Sonochemical boron incorporation enhances activity and durability of ruthenium oxide for acidic water oxidation
摘要
The inherent instability of ruthenium oxide in acidic environments, coupled with the persistent activity-stability trade-off, constitutes a fundamental barrier to advancement of proton exchange membrane water electrolyzers. Here we show a cavitation-mediated sonochemical strategy that enables homogeneous substitutional boron doping of ruthenium oxide within minutes under ambient conditions. By substituting lattice ruthenium sites and forming strong covalent boron-oxygen bonds, boron doping enhances the intrinsic activity and stability by optimizing oxygen-intermediate adsorption and suppressing lattice oxygen participation, thereby mitigating catalyst degradation. The resulting boron-doped ruthenium oxide exhibits a low overpotential of 180 mV at 10 mA cm−2 with long-term durability (>3000 h).
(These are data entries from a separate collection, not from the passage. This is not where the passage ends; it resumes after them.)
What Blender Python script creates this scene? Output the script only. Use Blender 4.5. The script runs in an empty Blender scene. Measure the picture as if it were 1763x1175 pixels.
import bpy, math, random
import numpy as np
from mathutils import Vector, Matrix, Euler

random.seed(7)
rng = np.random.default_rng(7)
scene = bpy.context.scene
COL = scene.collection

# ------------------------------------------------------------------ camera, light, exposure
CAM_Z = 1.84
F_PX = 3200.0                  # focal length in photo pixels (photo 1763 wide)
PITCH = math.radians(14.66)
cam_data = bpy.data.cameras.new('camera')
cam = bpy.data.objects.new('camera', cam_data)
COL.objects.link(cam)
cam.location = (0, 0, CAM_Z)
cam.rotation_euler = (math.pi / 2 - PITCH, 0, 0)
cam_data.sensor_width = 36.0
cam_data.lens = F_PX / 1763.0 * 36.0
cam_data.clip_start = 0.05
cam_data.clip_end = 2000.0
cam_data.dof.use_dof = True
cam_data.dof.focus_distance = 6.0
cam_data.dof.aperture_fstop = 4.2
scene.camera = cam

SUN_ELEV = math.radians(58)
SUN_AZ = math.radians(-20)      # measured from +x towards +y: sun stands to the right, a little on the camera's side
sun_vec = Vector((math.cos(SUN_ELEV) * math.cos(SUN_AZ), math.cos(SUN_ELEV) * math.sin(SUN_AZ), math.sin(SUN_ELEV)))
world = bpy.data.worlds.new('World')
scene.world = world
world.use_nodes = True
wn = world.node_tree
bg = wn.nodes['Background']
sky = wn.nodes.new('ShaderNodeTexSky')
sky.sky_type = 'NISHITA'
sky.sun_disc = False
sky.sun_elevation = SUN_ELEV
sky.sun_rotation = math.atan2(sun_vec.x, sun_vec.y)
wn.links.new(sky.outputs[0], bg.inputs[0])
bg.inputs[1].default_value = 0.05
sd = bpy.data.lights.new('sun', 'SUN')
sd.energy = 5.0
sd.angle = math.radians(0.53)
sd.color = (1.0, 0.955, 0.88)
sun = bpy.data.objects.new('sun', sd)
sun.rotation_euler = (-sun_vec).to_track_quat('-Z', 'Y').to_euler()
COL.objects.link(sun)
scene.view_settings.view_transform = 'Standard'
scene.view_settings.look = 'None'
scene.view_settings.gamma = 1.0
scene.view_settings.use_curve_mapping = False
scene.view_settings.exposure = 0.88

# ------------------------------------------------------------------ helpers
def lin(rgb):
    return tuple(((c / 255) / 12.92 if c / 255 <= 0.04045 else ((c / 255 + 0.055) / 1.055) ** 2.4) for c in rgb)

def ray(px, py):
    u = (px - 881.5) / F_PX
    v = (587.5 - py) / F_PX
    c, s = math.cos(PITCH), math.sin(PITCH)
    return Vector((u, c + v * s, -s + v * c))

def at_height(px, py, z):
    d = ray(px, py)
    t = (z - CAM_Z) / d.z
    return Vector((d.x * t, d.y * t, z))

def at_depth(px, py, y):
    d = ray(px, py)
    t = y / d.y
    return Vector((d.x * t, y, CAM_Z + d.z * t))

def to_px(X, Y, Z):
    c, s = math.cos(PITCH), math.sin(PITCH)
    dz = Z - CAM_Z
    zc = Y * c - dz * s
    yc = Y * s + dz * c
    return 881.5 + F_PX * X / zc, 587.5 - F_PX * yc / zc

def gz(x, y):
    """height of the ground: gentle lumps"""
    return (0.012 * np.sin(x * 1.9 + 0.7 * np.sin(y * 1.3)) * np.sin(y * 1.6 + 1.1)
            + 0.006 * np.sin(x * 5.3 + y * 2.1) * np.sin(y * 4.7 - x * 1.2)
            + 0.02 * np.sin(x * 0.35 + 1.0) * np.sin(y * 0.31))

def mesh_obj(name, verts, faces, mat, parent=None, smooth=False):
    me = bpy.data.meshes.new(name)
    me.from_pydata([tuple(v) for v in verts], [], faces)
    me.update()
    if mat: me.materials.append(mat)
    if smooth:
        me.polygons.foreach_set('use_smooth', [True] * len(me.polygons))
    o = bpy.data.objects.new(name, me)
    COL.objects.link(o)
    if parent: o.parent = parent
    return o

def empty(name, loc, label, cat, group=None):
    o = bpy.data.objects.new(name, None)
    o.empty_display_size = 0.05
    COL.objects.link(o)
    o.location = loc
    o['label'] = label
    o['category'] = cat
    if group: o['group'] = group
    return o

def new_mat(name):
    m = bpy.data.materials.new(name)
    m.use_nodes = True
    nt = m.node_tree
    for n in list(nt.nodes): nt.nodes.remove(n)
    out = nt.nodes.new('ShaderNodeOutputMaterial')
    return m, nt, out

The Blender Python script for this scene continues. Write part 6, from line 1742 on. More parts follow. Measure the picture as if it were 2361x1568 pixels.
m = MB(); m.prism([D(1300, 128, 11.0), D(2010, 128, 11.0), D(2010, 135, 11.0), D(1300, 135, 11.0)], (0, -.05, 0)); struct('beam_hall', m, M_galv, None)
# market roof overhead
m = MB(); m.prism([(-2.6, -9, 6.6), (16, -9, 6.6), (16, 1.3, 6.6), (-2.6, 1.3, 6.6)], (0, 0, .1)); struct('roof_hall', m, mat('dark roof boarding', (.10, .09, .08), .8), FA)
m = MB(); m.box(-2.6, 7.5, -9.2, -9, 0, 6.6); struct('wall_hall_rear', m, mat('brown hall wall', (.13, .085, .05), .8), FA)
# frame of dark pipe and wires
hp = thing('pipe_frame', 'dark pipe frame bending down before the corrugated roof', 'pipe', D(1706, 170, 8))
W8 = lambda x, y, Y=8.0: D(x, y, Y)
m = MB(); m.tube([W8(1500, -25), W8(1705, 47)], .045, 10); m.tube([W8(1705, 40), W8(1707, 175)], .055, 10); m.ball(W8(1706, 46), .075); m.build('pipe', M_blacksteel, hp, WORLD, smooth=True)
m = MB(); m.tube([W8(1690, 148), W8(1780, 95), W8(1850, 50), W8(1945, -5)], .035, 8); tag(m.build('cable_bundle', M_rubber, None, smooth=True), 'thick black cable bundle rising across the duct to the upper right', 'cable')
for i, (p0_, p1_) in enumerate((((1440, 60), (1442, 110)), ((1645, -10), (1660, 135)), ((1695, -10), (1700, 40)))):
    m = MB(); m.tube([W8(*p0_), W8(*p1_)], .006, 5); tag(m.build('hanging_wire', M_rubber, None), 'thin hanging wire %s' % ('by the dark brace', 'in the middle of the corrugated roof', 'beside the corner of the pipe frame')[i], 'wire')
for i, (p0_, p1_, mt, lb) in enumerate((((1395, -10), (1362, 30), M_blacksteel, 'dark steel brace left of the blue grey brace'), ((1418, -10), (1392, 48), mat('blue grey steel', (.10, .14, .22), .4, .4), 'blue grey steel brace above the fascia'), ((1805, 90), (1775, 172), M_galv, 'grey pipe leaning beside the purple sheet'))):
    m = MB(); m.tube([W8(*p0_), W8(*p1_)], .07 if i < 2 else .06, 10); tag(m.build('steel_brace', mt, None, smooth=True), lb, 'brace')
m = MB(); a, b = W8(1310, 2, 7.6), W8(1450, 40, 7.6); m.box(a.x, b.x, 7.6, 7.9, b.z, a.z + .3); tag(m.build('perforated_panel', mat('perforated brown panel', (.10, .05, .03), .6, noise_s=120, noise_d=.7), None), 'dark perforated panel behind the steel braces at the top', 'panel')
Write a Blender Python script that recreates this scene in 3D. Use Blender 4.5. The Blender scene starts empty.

In proton exchange membrane water electrolyzers, this catalyst achieves industrial current densities (1 A cm−2 at 1.714 V) for over 200 h with a negligible voltage degradation rate of 65.0 μV h−1. This work demonstrates the potential of cavitation-mediated sonochemistry for synthesizing efficient catalysts with enhanced stability and provides insights into the design of doped oxide materials.